We’ll culminate this "They Served With Honor" project with a special section (publishing on the day before Memorial Day) that will include all of the profiles. It will be great keepsake and resource for family members, educators and part-time historians.

They Served With Honor: Jim Farghum, Mason City
by Ashley Miller, November 25, 2015

A Mason City man who served in a heavy equipment maintenance company in Vietnam considers himself a proud veteran.

"When my country called me, I didn't run and hide like some did," said Jim Farghum. "I showed up and served."

Farghum was stationed outside Da Nang for 11 months, where he says he worked more in supply which led to his position in the military.

"I wasn't really a mechanic, but that's what they put me down as," he said.

The company's first compound was next to Marble Mountain, a cluster of five marble and limestone hills. Across the road was a prisoner of war camp run by [the] South Vietnamese, which supposedly held North Vietnamese soldiers. Farghum was told someone broke into the came to help the prisoners escape, but they didn't want to leave.

"They were better off in prison, I guess," he said. "The conditions there were better than living underneath a tree."

Since their compound was located near a Marine chopper base, the men on guard duty would often watch Marine patrols sneak away in the cover of darkness and return about dawn. Although the company didn't experience combat, Farghum said they would be shot at occasionally or would see rockets passing overhead, aimed at the Marine base.

"Once in a while, one would land short," he said. "We were in the line of fire, so that would cause some excitement."

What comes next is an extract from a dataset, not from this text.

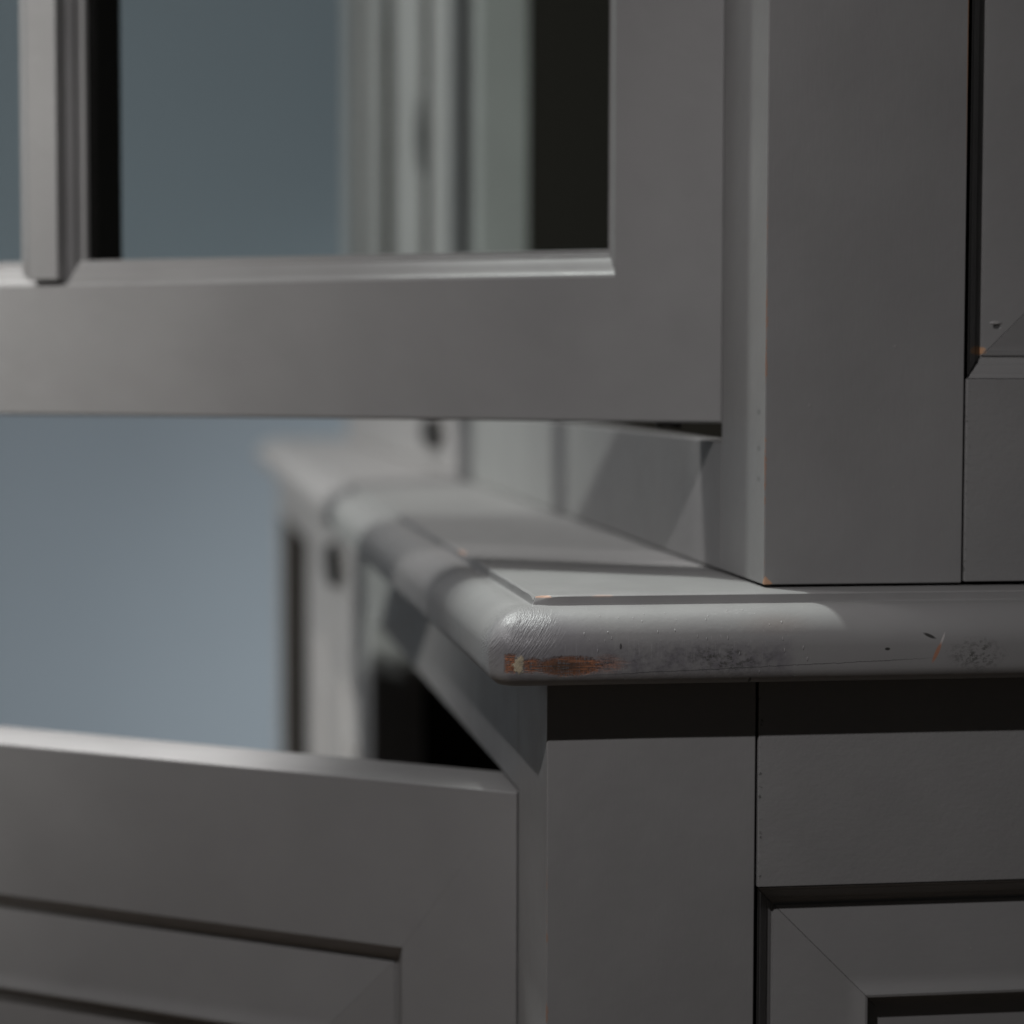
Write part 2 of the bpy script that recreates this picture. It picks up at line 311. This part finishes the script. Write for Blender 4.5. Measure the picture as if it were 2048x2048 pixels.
# worktop: a nosing profile swept round the top
prof = [(4.9, 3.53), (5.4, 3.4), (5.85, 3.0), (6.0, 1.0), (6.25, .35), (6.9, .02), (8.5, 0)]
for i in range(1, 15):
    a = math.radians(90-90*i/14); prof.append((8.5+14.5*math.cos(a), -13.5+13.5*math.sin(a)))
prof += [(22.95, -17), (22.7, -20)]
for i in range(1, 9):
    a = math.radians(-90*i/8); prof.append((16.7+6.0*math.cos(a)-.0, -20.2+6.0*math.sin(a)))
prof += [(8, -26.2)]
def ring_path(o, z, idx):
    r = .35+max(0, o-6.2)*.40; pts = []
    def wob(s, k): return (noise.noise(Vector((s*.09, k*3.7, 1)))*.22+noise.noise(Vector((s*.45, k*1.3, 5)))*.10) if idx in (0, 1, 2) else noise.noise(Vector((s*.02, 3, 9)))*.10
    n = 96
    xs = [DX-(DX-190)*i/8 for i in range(8)]+[190-(190+o-r)*i/n for i in range(n+1)]
    xs = [x if x > -o+r else -o+r for x in xs]
    for x in xs:
        q = wob(x, 1); zz = z
        if idx in (0, 1, 2): zz = z-[.5, 1.3, 1.7][idx]*math.exp(-((x+6)/4.5)**2)
        pts.append((x, -o+q*(1 if x > -o+r+1 else .3), zz))
    for i in range(1, 8):
        a = math.radians(-90-90*i/8); zz = z-([.5, 1.3, 1.7][idx] if idx < 3 else 0); pts.append((-o+r+r*math.cos(a), -o+r+r*math.sin(a), zz))
    y0 = -o+r; y1 = LY+o-r
    for i in range(61):
        y = y0+(300-y0)*i/60; zz = z-([.4, 1.0, 1.3][idx]*math.exp(-((y+6)/4)**2) if idx < 3 else 0); pts.append((-o+wob(y, 2)*(0 if i == 0 else 1), y, zz))
    for i in range(1, 13): pts.append((-o, 300+(y1-300)*i/12, z))
    for i in range(1, 8):
        a = math.radians(180-90*i/8); pts.append((-o+r+r*math.cos(a), y1+r*math.sin(a), z))
    pts.append((-o+r, LY+o, z)); pts.append((DX, LY+o, z)); return pts
bm = bmesh.new(); R = [[bm.verts.new(M(*p)) for p in ring_path(o_, z_, k)] for k, (o_, z_) in enumerate(prof)]
n = len(R[0])
for a, b in zip(R, R[1:]):
    for i in range(n): bm.faces.new((a[i], a[(i+1) % n], b[(i+1) % n], b[i]))
bm.faces.new(R[0]); bm.faces.new(R[-1][::-1])
top = link('worktop', bm, MT['top'], base, 'rounded worktop edge chipped to red brown wood at its near corner')
# near corner post
link('corner_post', prism([(0, 0), (74.7, 0), (74.7, 22), (33, 22), (33, 66), (0, 66)], -ZC, -26.5, .7), MT['lowpost'], base, 'near corner post with bare wood showing along its edge')
bm = bmesh.new(); box(bm, 0.0, 33, 66.15, LY-30.2, -76.64, -26.5, .45); link('front_rail', bm, MT['y'], base)
bm = bmesh.new(); box(bm, 0, 33, 66.15, LY-30.2, -ZC+1, -ZC+90, .5); link('bottom_rail', bm, MT['y'], base)
for y0, y1 in ((690, 740), (1285, 1380)):
    bm = bmesh.new(); box(bm, 0, 33, y0, y1, -ZC+90.5 if y1 < LY else -ZC, -77 if y1 < LY else -26.5, .6); link('front_post', bm, MT['z'], base)
bm = bmesh.new(); box(bm, 0, 5, LY-30, LY, -ZC, -26.5, .6); link('front_post', bm, MT['z'], base)
# end frame and sunk panel
bm = bmesh.new(); box(bm, 75.55, 470, -.2, 22, -101.6, -26.5, .5); link('end_rail', bm, MT['xr'], base)
bm = bmesh.new(); box(bm, 75.55, 470, -.2, 22, -ZC+60, -720, .5); link('end_rail', bm, MT['xr'], base)
bm = bmesh.new(); box(bm, 470.6, DX, 0, 22, -ZC, -26.5, .5); link('back_post', bm, MT['z'], base)
link('end_panel', rings(Fr(0, -.2), 75.6, 469.9, -719.9, -101.7, PROF), MT['x'], base)
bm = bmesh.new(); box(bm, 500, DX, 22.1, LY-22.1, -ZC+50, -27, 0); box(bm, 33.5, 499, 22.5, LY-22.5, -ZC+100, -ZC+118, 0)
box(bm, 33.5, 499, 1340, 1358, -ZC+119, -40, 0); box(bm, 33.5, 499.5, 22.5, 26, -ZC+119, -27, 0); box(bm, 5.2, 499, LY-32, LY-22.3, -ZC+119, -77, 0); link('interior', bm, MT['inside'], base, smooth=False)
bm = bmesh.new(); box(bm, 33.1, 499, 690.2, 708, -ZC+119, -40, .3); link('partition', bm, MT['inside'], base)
bm = bmesh.new(); box(bm, 5.2, DX, LY-22, LY, -ZC, -26.5, .5); link('far_side', bm, MT['x'], base)
def panel_door(fr, wdt, z0, z1, stile, rail, name='door', th=22, label=None):
    """framed door: two stiles and two rails mitred round a moulded sunk panel, all one face"""
    bm = bmesh.new(); ring = []; CR[:] = [.10, .10]
    for d, t in [(0, th), (0, .9), (.3, .3), (.9, 0)]: ring.append([bm.verts.new(fr(*p)) for p in corners(0, wdt, z0, z1, d, t, False)])
    for d, t in PROF: ring.append([bm.verts.new(fr(*p)) for p in corners(stile, wdt-stile, z0+rail, z1-rail, d, t, True)])
    bridge(bm, ring); bm.faces.new(ring[0][::-1])
    return link(name, bm, MT['n'], base if label is None else base, label)
panel_door(Fr(-.4, 66.4, 54.05), 618, -ZC+92, -77.72, 50, 65, th=38, label='near panelled door standing open')
# middle pair of closed doors, and a dark catch on the rail
for y0, y1 in ((741, 1012), (1014, 1284)):
    panel_door(Fr(-1, y0, 0), y1-y0, -ZC+92, -78.5, 50, 65)
def disc(x, y, z, ry, rz, out, name, parent, seg=28):
    bm = bmesh.new(); R = []
    for k, (s, o_) in enumerate(((1, 0), (1, out*.5), (.86, out*.85), (.55, out))):
        R.append([bm.verts.new(M(x-o_, y+ry*s*math.cos(2*math.pi*i/seg), z+rz*s*math.sin(2*math.pi*i/seg))) for i in range(seg)])
    for a, b in zip(R, R[1:]):
        for i in range(seg): bm.faces.new((a[i], a[(i+1) % seg], b[(i+1) % seg], b[i]))
    bm.faces.new(R[-1]); bm.faces.new(R[0][::-1]); return link(name, bm, MT['iron'], parent)
disc(-.05, 985, -66, 54, 17, 9, 'catch', base)

# ------------------------------------------------------------------ UPPER CABINET
UX, UY, UZ = 80.4, 13.4, 4.4; UT = 1050; UL = LY+10
upc = empty('glazed_upper_cabinet', (0, 0, 0), 'grey painted upper cabinet with an open glazed door, standing on the worktop', 'cabinet')
link('corner_post', prism([(UX, UY), (154.0, UY), (154.0, 35), (113, 35), (113, 79), (UX, 79)], UZ, UT, .7), MT['uppost'], upc, 'near corner post with a chipped lower corner')
bm = bmesh.new(); box(bm, UX, 92, 79.2, UL-66, UZ, 53.5, .5); box(bm, 92.05, 113, 79.2, UL-66, UZ, 36, .3); link('front_rail', bm, MT['y'], upc)
bm = bmesh.new(); box(bm, UX, 113, 79.2, UL-66, UT-60, UT, .5); link('front_rail', bm, MT['y'], upc)
for y0, y1 in ((775, 830), (1345, 1405), (UL-65.8, UL)):
    bm = bmesh.new(); box(bm, UX, 113, y0, y1, 54 if y1 < UL else UZ, UT-60.5 if y1 < UL else UT, .8); link('front_post', bm, MT['z'], upc)
bm = bmesh.new(); box(bm, 154.75, 430, UY-.1, 35, UZ+.5, 78.2, .5); link('end_rail', bm, MT['xr'], upc)
bm = bmesh.new(); box(bm, 154.75, 430, UY-.1, 35, UT-75, UT, .5); link('end_rail', bm, MT['xr'], upc)
bm = bmesh.new(); box(bm, 430.6, 480, UY, 35, UZ, UT, .5); link('back_post', bm, MT['z'], upc)
CR[:] = [.17, .45]
link('end_panel', rings(Fr(0, UY-.1), 154.9, 429.9, 78.3, UT-75.2, PROF), MT['panelup'], upc)
bm = bmesh.new(); box(bm, 460, 480, 35.2, UL-22.1, UZ, UT, 0); box(bm, 113.5, 459, 35.5, UL-22.5, UZ+2, UZ+20, 0); box(bm, 113.5, 459, 35.5, UL-22.5, UT-20, UT-2, 0)
box(bm, 113.5, 459, 1360, 1378, UZ+21, UT-21, 0); box(bm, 113.5, 459.5, 35.3, 38, UZ+21, UT-21, 0); link('interior', bm, MT['inside'], upc, smooth=False)
bm = bmesh.new(); box(bm, 113.1, 459, 775.2, 793, UZ+21, UT-21, .3); link('partition', bm, MT['inside'], upc)
bm = bmesh.new(); box(bm, 113.2, 480, UL-22, UL, UZ, UT, .5); link('far_side', bm, MT['x'], upc)
bm = bmesh.new(); box(bm, UX, 480, UY, UL, UT+.5, UT+20, .8); link('top_board', bm, MT['n'], upc)
# closed middle and far doors: plain leaves split by deep vertical grooves
def leaf(y0, y1, t0=-7):
    bm = bmesh.new(); box(bm, UX+t0, UX+18, y0, y1, 62, UT-62, 2.5)
    for a, b in ((y0+46, y0+58), (y1-58, y1-46)): pass
    return link('closed_door', bm, MT['z'], upc)
for y0, y1 in ((834, 1012), (1064, 1305), (1418, 1610), (1700, UL-70)): leaf(y0, y1)
for y in (1040, 1342): 
    zc = 267 if y == 1040 else 425
    disc(UX-.1, y, zc, 36, 38, 12, 'escutcheon', upc)
disc(UX-.05, 1030, 33, 52, 13, 9, 'catch', upc)
for y0 in (1060.5, 1340, 1414.5, 1696.5):  # near-black strips added so the gaps between the leaves look shaded
    bm = bmesh.new(); box(bm, UX-7.5, UX-.2, y0, y0+3.3, 62.5, UT-62.5, .3); link('gap_shade_strip', bm, MT['inside'], upc)
# near glazed door
D = Fr(80.4, 77.44, 56.87); DW = 630.0; Z0, Z1 = 60.74, UT-64
bm = bmesh.new(); zb = Z0+56.2; zt = Z1-56; TH = 34
ringo = [[(0, TH), (0, .9), (.3, .3), (.9, 0)]]
def q4(d, t, s0, s1, z0_, z1_): return [bm.verts.new(D(x, t, z)) for x, z in ((s0+d, z0_+d), (s1-d, z0_+d), (s1-d, z1_-d), (s0+d, z1_-d))]
GP = [(0, 0), (.3, .25), (.8, .5), (1.2, 1.4), (2.2, 2.4), (3.4, 3.6), (4.2, 4.8), (4.8, 5.0), (5.0, 6.2), (5.9, 6.4), (6.1, 11)]
RR = [q4(0, TH, 0, DW, Z0, Z1), q4(0, 1.8, 0, DW, Z0, Z1), q4(.35, .7, 0, DW, Z0, Z1), q4(.9, .15, 0, DW, Z0, Z1), q4(1.6, 0, 0, DW, Z0, Z1)]
for d, t in GP:
    k = d/6.1; RR.append([bm.verts.new(D(x, t, z)) for x, z in ((44.3+d, zb+d*1.9), (DW-44.3-d, zb+d*1.9), (DW-44.3-d, zt-d), (44.3+d, zt-d))])
RR.append(q4(50.4, TH, 0, DW, Z0+17.4, Z1-12)); RR[-1]
for a, b in zip(RR, RR[1:]+RR[:1]):
    for i in range(4): bm.faces.new((a[i], a[(i+1) % 4], b[(i+1) % 4], b[i]))
gd = link('glazed_door', bm, MT['n'], upc, 'open glazed door with a wide bottom rail')
bm = bmesh.new()
bmesh.ops.create_cone(bm, cap_ends=True, segments=24, radius1=.0048, radius2=.0055, depth=.0022, matrix=Matrix.Translation(D(25, 8, Z0-1.0)))
link('stop_button', bm, MT['iron'], gd)
# muntin: a proud flat bar with moulded sides, ending over the rail moulding, and a deep back bar
bm = bmesh.new(); c0 = 314.8
box(bm, 303.4, 319.2, -4.6, 4, zb+2.6, zt-2, .7, D)
for sg in (1, -1):
    pr = [(9.35, 2.0), (10.2, 2.2), (12.0, 3.0), (14.0, 4.6), (14.6, 7.4), (16.2, 8.0), (17.0, 8.8), (17.2, 11.0)]
    a = [bm.verts.new(D(c0-sg*s, t, zb+1.5+(s-9)*.7)) for s, t in pr]; b = [bm.verts.new(D(c0-sg*s, t, zt-1.5)) for s, t in pr]
    for i in range(len(pr)-1): bm.faces.new((a[i], a[i+1], b[i+1], b[i]))
mu = link('muntin', bm, MT['z'], gd)
bm = bmesh.new(); box(bm, c0-17, c0+15, 13.5, 37, zb+9, zt-5, .6, D); link('muntin_back', bm, MT['inside'], gd)  # back bar coloured near-black to hold the shade behind the glass
for s0, s1 in ((50.6, c0-13), (c0+13, DW-50.6)):
    bm = bmesh.new(); box(bm, s0-3, s1+3, 11.1, 13.4, zb+9.5, zt-4.5, 0, D); link('glass_pane', bm, MT['glass'], gd, smooth=False)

The company's second compound overlooked a river valley, with rice paddies everywhere. A constant week of rain flooded the entire valley, but Farghum said his group was high enough the water didn't reach them.

During his last few months in the country, Farghum served as the Army representative at the Philco-Ford tire recapping plant, where he says the boss was American, the supervisors Korean and the workers Vietnamese.

"It was an interesting combination to observe in action, but it worked," he said.